Counterarguments and Context

Trump and his defenders argued that the "Russia, if you're listening" statement was clearly a joke or sarcastic remark and that no reasonable person would interpret it as a genuine request to a foreign intelligence service. Regarding Ukraine, Trump's legal team argued during the Senate trial that the president had legitimate anti-corruption concerns about the Bidens' activities in Ukraine and that conditioning foreign aid on anti-corruption measures is a standard element of U.S. foreign policy. They contended that the House impeachment was a politically motivated exercise that did not identify a specific criminal statute Trump had violated, and the Senate's acquittal was cited as vindication. Regarding China, defenders argued that Trump was making a public policy point about the need for transparency, not issuing a formal request.
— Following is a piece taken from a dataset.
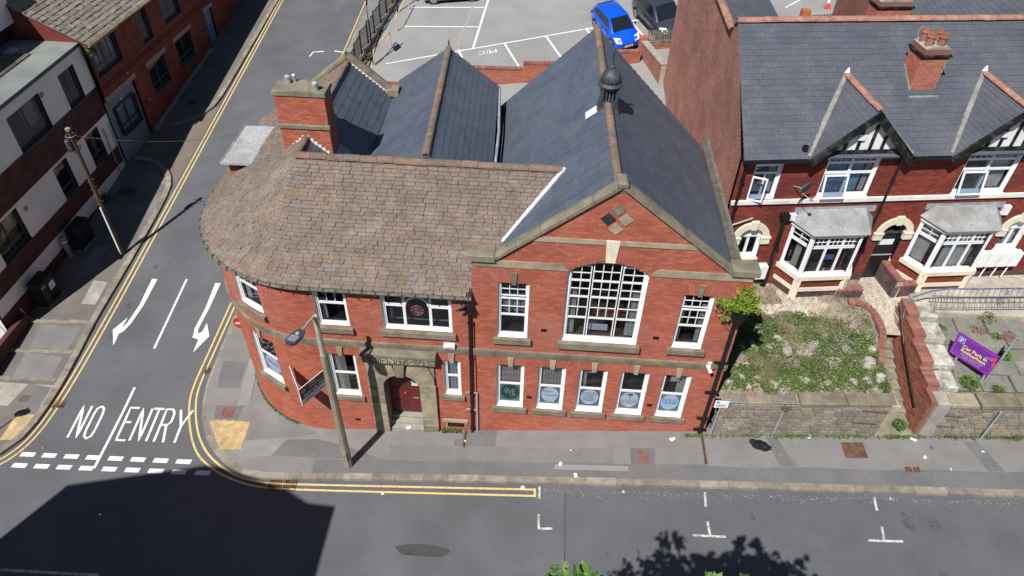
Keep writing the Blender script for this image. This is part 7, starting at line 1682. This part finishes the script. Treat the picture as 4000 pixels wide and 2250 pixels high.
car('hatchback_car', 'bright blue hatchback parked nose towards the yard wall', 5.72, 26.75, CA, mat('paint_bright_blue', (.004, .085, .62), .25, var=.04, spec=.5, coat=.6), plate='SL58 EBN')
car('grey_car', 'dark grey crossover car half hidden behind the terrace wall', 8.35, 27.75, CA, mat('paint_dark_grey', (.035, .042, .056), .28, var=.05, spec=.5, coat=.6), L=4.4, W=1.84, H=1.62, suv=1)
car('pale_blue_car', 'pale blue car parked side-on at the top edge', -4.75, 32.55, 0.05-.0, mat('paint_pale_blue', (.035, .2, .42), .25, var=.04, spec=.5, coat=.6), L=4.1, W=1.7, H=1.5)
# ================================================================== PLANTS
def leaves(name, P, size, m, parent=None, up=.6, kind=None, lobes=0, fold=.25, loc=None, jitter=.35):
    """real leaf faces at points P (n,3); each leaf two folded quads"""
    P = np.asarray(P, float); n = len(P)
    if n == 0: return None
    nrm = RNG.normal(size=(n, 3)); nrm /= np.linalg.norm(nrm, axis=1)[:, None]; nrm[:, 2] = np.abs(nrm[:, 2])+up; nrm /= np.linalg.norm(nrm, axis=1)[:, None]
    t = RNG.normal(size=(n, 3)); t -= (t*nrm).sum(1)[:, None]*nrm; t /= np.linalg.norm(t, axis=1)[:, None]; b = np.cross(nrm, t)
    s = size*(1+jitter*RNG.uniform(-1, 1, n))[:, None]
    if lobes:
        ang = [0, .55, .95, 1.5, 2.0, 2.6, PI, -2.6, -2.0, -1.5, -.95, -.55]; rad = [1, .55, .85, .5, .7, .35, .3, .35, .7, .5, .85, .55]
        V = np.stack([P+s*(np.cos(a)*r)*t+s*(np.sin(a)*r)*b+nrm*s*(.08*math.sin(3*a)) for a, r in zip(ang, rad)], 1).reshape(-1, 3); k = len(ang)
        F = [tuple(range(i*k, i*k+k)) for i in range(n)]; fp = 1
    else:
        V = np.stack([P-s*t, P+s*.45*b+nrm*s*fold, P+s*t, P-s*.45*b+nrm*s*fold], 1).reshape(-1, 3); F = [(4*i, 4*i+1, 4*i+2, 4*i+3) for i in range(n)]; fp = 1
    me = bpy.data.meshes.new(name); me.from_pydata(V.tolist(), [], F); me.update(); me.materials.append(m)
    at = me.attributes.new('rnd', 'FLOAT', 'FACE'); at.data.foreach_set('value', RNG.uniform(0, 1, n).tolist())
    return link(name, me, None, parent, loc, kind=kind)
def blades(name, P, h, w, m, parent=None, kind=None, lean=.35):
    P = np.asarray(P, float); n = len(P); a = RNG.uniform(0, 2*PI, n); d = np.stack([np.cos(a), np.sin(a), np.zeros(n)], 1); hh = h*RNG.uniform(.5, 1.3, n)[:, None]
    q = np.stack([-np.sin(a), np.cos(a), np.zeros(n)], 1); up = np.array([0, 0, 1.0])
    V = np.stack([P-q*w, P+q*w, P+up*hh*.6+d*hh*lean*.4+q*w*.7, P+up*hh+d*hh*lean], 1).reshape(-1, 3); F = [(4*i, 4*i+1, 4*i+2, 4*i+3) for i in range(n)]
    me = bpy.data.meshes.new(name); me.from_pydata(V.tolist(), [], F); me.update(); me.materials.append(m)
    at = me.attributes.new('rnd', 'FLOAT', 'FACE'); at.data.foreach_set('value', RNG.uniform(0, 1, n).tolist())
    return link(name, me, None, parent, kind=kind)
def dens(x, y):
    z = .5+.35*math.sin(1.9*x+.7)*math.sin(1.6*y+.3)+.25*math.sin(3.7*x+2.1*y)+.15*math.sin(6.1*x-4.3*y)
    g = 1.0
    if y < .55: g = .15
    if 1.75 < y < 2.3: g = .35
    if y > 3.35: g = .3
    if y > 3.9: g = .12
    if x < 8.9: g *= .5
    return z*g
Pg, Pl, Pd, Pw = [], [], [], []
while len(Pg) < 11500:
    x, y = random.uniform(8.2, 13.9), random.uniform(.25, GY(12)-.9)
    if random.random() < max(0, dens(x, y)-.12)*1.6: Pg.append((x, y, bank(x, y)-.01))
while len(Pl) < 7000:
    x, y = random.uniform(8.3, 13.85), random.uniform(.4, 4.2)
    if random.random() < max(0, dens(x+2.3, y*1.1+.4)-.15)*1.5: Pl.append((x, y, bank(x, y)+random.uniform(.02, .16)))
while len(Pw) < 1500:
    x, y = random.uniform(10, 13.9), random.uniform(1.2, 3.9)
    if random.random() < dens(x*1.4+1.3, y*1.3)*(1.0 if x > 12.4 or 1.4 < y < 2.2 else .15): Pw.append((x, y, bank(x, y)+random.uniform(.03, .2)))
for k in range(2600):
    x, y = random.uniform(8.2, 13.9), random.uniform(.25, 4.6); Pd.append((x, y, bank(x, y)))
blades('rough_grass', Pg, .15, .011, M_GRASS, kind='stuff').update_tag()
for o, l, c in ((bpy.data.objects['rough_grass'], 'rough grass covering the garden bank', 'grass'),): o['label'] = l; o['category'] = c
o = leaves('bank_ground_cover', Pl, .05, M_LEAF, kind='stuff', up=.8); o['label'] = 'low green weeds spreading over the garden bank'; o['category'] = 'ground cover'
o = leaves('grey_ground_cover', Pw, .042, M_GREYL, kind='stuff', up=.4); o['label'] = 'pale grey-green low growth on the garden bank'; o['category'] = 'ground cover'
o = blades('dry_grass', Pd, .12, .008, M_DRY, kind='stuff', lean=.8); o['label'] = 'dry straw and dead stems over the garden bank'; o['category'] = 'dry grass'
# rough growth on the flagstones and forecourt
Pf, Pf2 = [], []
for k in range(2600):
    x, y = random.uniform(15.9, 22), random.uniform(.35, 3.9)
    if random.random() < .3+.4*math.sin(2.3*x+1.1*y)+(.4 if y < .8 else 0): Pf.append((x, y, bank(x, y)+.05))
for k in range(1500):
    x = random.uniform(8.3, 22); y = GY(x)-random.uniform(.2, 1.9)
    if random.random() < .5+.5*math.sin(2.9*x+y): Pf2.append((x, y, 3.62))
o = blades('moss_and_grass', Pf, .07, .012, M_GRASS, kind='stuff'); o['label'] = 'moss and grass between the flagstones'; o['category'] = 'grass'
o = blades('forecourt_weeds', Pf2, .07, .012, M_DRY, kind='stuff', lean=.9); o['label'] = 'thin dry weeds on the gravel forecourt'; o['category'] = 'weeds'
# weeds along the foot of the walls
Pk = []
for k in range(3400):
    x = random.uniform(7.4, 24); c = .5+.5*math.sin(2.7*x)*math.sin(.9*x+1)
    if random.random() < c: Pk.append((x, -.17-abs(random.gauss(0, .06)), gz(x, 0)+random.uniform(.0, .12)))
for k in range(260): Pk.append((random.uniform(-1.2, -.5), -.05-abs(random.gauss(0, .05)), gz(-.8, 0)+random.uniform(0, .12)))
for k in range(420):
    a = R(random.uniform(20, 75)); r_ = RC+abs(random.gauss(.03, .04)); x, y = CC.x-r_*math.sin(a), CC.y-r_*math.cos(a); Pk.append((x, y, gz(x, y)+random.uniform(0, .1)))
o = leaves('wall_foot_weeds', Pk, .045, M_LEAF, kind='stuff', up=.5); o['label'] = 'strip of green weeds along the foot of the street walls'; o['category'] = 'weeds'
def clump(name, x, y, z, r, h, n, size, m, label, cat='plant', grp=None, stem=M_DRY, lob=0):
    t = thing(name, label, cat, (x, y, z), 0, grp); P = []
    for k in range(n):
        a = random.uniform(0, 2*PI); q = r*math.sqrt(random.random()); zz = h*(1-(q/r)**2*.7)*random.random()**.6; P.append((q*math.cos(a), q*math.sin(a), zz))
    leaves('foliage', P, size, m, t, up=.5, lobes=lob); s_ = MB()
    for k in range(5): a = 1.26*k; s_.tube([(0, 0, -.05), (r*.3*math.cos(a), r*.3*math.sin(a), h*.5), (r*.6*math.cos(a), r*.6*math.sin(a), h*.8)], .006, 4)
    s_.build('stem', stem, t); return t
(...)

Legal scholars sympathetic to Trump's position argued that the solicitation statute was not intended to cover a president's conversations with foreign leaders about investigations and that applying it in that context would unconstitutionally constrain executive authority over foreign affairs. However, the pattern across three separate incidents involving three different foreign governments undermines the argument that any single instance was an isolated joke or policy discussion. The GAO's finding that the Ukraine aid freeze violated federal law contradicts the characterization of the Zelensky call as routine anti-corruption diplomacy. And the public, on-camera nature of the China request made it difficult to characterize as anything other than what it appeared to be.

Author's Note

This entry is classified as Tier 3 because the evidence consists of video recordings, official government documents, a GAO legal finding, and articles of impeachment. The Senate acquittal prevents classification as Tier 1, but the acquittal was a political vote, not a judicial finding on the merits of the underlying conduct. The factual record is not in dispute: Trump made these statements, on camera, in public. The interpretive question is whether those statements constituted solicitation of foreign election interference. The consistency of the pattern across three countries and three years supports the conclusion that these were not isolated remarks but reflected a willingness to seek foreign government assistance against domestic political opponents.